◆ **Requirement**:
Output, please, exactly those lines of the listing that come before the line with "from mathutils import Vector, Matrix", along with that line itself.

◆ **Data segment**:
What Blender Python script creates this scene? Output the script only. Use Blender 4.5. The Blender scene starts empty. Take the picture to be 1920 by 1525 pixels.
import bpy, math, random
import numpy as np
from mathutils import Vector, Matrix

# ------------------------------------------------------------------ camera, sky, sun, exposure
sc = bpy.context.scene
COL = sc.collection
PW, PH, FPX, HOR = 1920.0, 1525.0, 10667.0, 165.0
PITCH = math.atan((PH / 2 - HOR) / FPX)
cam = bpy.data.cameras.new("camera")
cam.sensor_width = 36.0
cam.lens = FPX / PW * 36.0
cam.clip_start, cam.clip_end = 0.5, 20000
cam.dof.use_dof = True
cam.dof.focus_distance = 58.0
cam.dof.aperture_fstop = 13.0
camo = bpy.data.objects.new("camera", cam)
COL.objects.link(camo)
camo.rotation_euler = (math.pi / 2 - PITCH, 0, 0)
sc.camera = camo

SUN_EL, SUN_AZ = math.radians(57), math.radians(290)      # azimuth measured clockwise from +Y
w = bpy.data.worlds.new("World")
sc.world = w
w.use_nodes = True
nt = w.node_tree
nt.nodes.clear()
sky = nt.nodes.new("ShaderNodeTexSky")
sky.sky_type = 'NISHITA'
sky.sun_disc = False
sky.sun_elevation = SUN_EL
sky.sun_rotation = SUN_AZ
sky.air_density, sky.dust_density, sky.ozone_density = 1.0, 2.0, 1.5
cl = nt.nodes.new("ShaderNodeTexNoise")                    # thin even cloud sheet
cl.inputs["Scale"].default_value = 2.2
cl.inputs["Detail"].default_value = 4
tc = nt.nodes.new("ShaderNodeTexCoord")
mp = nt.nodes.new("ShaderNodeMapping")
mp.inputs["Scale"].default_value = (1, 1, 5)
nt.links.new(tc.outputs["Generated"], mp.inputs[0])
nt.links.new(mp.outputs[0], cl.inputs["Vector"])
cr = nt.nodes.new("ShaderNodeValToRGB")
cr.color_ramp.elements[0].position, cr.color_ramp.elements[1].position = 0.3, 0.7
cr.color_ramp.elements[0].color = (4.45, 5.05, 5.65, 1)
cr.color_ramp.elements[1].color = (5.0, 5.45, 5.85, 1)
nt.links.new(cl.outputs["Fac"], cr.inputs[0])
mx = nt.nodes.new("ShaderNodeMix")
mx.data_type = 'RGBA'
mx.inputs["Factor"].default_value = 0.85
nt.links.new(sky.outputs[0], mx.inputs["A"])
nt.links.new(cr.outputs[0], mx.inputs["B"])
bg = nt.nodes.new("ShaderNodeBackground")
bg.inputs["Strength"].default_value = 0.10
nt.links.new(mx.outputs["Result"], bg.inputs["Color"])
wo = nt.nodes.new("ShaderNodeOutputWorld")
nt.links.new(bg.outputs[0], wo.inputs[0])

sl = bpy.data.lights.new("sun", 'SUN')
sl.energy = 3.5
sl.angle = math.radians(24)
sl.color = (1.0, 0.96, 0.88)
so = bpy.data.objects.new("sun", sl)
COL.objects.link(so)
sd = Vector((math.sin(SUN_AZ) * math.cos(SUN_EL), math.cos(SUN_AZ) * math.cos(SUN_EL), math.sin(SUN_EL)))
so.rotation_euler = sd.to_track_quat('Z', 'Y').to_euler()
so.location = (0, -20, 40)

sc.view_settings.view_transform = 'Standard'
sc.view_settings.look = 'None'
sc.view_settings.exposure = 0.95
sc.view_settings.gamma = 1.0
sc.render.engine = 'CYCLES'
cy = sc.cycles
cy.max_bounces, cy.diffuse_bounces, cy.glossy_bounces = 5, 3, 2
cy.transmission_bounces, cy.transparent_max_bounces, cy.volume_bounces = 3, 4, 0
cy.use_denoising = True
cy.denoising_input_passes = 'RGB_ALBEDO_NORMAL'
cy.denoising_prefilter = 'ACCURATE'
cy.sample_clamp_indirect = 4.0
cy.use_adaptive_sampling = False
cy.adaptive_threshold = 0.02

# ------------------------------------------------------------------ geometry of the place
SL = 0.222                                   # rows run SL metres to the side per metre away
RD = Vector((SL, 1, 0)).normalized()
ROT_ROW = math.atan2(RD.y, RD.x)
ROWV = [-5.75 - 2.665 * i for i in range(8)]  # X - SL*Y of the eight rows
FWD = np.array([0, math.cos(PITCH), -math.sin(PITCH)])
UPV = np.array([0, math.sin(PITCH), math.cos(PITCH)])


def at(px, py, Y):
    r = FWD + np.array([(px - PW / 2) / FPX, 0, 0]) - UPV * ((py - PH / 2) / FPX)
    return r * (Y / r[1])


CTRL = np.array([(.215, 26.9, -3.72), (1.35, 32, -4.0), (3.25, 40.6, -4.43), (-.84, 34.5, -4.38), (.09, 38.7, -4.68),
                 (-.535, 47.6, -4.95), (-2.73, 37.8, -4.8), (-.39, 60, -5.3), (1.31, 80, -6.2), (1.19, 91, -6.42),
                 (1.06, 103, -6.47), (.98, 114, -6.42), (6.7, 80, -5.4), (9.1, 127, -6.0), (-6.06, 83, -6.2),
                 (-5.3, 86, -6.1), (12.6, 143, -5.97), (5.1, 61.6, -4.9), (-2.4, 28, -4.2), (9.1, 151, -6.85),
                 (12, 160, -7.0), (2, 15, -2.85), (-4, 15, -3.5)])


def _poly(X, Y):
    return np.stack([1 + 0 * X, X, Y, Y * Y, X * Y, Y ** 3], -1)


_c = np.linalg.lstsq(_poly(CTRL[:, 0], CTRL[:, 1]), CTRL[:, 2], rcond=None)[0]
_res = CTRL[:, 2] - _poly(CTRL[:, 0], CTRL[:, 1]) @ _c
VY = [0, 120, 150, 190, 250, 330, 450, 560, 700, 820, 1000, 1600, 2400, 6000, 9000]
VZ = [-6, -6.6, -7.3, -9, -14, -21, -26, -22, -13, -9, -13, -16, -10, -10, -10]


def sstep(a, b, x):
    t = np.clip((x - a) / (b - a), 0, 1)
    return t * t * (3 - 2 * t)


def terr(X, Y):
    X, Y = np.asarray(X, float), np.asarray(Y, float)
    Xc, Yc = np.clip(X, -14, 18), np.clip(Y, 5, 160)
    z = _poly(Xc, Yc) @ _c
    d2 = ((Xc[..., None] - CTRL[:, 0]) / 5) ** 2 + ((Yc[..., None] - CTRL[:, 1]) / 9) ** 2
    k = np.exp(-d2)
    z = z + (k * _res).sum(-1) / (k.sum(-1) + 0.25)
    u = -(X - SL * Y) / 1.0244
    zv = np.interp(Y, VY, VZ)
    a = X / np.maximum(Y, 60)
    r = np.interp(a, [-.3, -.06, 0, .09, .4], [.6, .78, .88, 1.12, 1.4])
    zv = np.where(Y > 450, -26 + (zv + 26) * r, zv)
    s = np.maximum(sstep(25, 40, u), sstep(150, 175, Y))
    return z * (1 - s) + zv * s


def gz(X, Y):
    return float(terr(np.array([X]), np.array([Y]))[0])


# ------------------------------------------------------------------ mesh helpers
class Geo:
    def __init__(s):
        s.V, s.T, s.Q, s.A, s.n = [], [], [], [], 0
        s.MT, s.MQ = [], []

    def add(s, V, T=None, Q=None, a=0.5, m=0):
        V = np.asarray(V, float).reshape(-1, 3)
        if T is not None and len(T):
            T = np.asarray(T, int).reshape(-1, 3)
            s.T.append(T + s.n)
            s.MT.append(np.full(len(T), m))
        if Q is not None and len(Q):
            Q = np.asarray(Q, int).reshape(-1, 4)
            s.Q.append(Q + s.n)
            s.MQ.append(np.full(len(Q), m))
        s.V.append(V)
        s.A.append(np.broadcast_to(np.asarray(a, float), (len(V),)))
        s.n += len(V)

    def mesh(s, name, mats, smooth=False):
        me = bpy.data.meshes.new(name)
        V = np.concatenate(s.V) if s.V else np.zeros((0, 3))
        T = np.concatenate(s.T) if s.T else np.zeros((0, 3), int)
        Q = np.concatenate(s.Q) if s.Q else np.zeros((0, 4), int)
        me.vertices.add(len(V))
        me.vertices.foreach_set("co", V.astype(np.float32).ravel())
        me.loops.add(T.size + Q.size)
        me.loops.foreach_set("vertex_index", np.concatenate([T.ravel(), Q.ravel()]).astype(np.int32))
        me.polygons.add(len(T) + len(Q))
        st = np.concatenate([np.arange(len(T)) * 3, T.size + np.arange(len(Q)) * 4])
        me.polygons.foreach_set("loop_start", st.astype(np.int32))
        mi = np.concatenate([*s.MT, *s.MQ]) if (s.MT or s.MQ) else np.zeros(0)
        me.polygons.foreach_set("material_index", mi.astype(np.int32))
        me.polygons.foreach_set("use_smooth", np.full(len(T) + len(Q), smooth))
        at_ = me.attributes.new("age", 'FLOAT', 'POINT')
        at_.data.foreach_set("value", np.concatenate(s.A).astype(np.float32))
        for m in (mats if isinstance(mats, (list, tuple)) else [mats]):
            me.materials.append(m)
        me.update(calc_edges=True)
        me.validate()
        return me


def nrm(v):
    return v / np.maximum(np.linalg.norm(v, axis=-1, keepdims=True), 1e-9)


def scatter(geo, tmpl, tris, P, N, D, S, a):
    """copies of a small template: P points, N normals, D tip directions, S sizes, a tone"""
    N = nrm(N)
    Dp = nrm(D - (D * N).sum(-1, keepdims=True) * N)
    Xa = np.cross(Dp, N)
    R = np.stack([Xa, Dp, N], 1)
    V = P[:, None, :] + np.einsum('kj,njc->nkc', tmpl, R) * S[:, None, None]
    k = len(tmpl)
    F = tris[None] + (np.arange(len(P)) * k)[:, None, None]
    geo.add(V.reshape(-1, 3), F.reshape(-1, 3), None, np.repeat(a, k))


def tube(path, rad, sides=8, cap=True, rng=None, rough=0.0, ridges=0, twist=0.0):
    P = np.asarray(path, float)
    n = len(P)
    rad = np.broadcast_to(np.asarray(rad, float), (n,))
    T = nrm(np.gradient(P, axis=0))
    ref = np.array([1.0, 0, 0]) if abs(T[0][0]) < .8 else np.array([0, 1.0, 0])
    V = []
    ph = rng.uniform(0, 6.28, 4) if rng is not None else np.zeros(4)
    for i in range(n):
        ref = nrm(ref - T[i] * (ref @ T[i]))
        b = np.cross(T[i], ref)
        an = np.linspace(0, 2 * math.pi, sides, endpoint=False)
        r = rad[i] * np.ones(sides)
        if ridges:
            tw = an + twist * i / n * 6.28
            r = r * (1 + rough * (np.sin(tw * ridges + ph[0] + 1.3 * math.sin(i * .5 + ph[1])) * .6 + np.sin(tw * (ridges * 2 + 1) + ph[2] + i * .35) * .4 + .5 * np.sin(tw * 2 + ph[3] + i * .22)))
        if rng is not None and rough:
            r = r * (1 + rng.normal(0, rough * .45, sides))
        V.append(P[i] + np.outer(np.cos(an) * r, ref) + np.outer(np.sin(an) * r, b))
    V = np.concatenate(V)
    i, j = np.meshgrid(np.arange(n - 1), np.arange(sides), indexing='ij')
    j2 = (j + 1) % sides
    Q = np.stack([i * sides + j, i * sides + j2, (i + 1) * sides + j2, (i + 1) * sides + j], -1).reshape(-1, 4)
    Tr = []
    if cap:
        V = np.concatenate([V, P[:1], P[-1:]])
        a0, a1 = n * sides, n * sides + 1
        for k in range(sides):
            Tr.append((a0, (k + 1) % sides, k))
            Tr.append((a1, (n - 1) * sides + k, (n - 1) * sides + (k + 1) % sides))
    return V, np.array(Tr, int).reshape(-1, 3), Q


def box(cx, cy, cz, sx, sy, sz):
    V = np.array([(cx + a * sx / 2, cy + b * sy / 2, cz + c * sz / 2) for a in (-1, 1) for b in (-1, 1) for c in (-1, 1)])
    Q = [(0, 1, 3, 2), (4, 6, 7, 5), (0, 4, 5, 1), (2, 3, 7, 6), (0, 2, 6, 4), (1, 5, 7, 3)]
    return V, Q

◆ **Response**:
What Blender Python script creates this scene? Output the script only. Use Blender 4.5. The Blender scene starts empty. Take the picture to be 1920 by 1525 pixels.
import bpy, math, random
import numpy as np
from mathutils import Vector, Matrix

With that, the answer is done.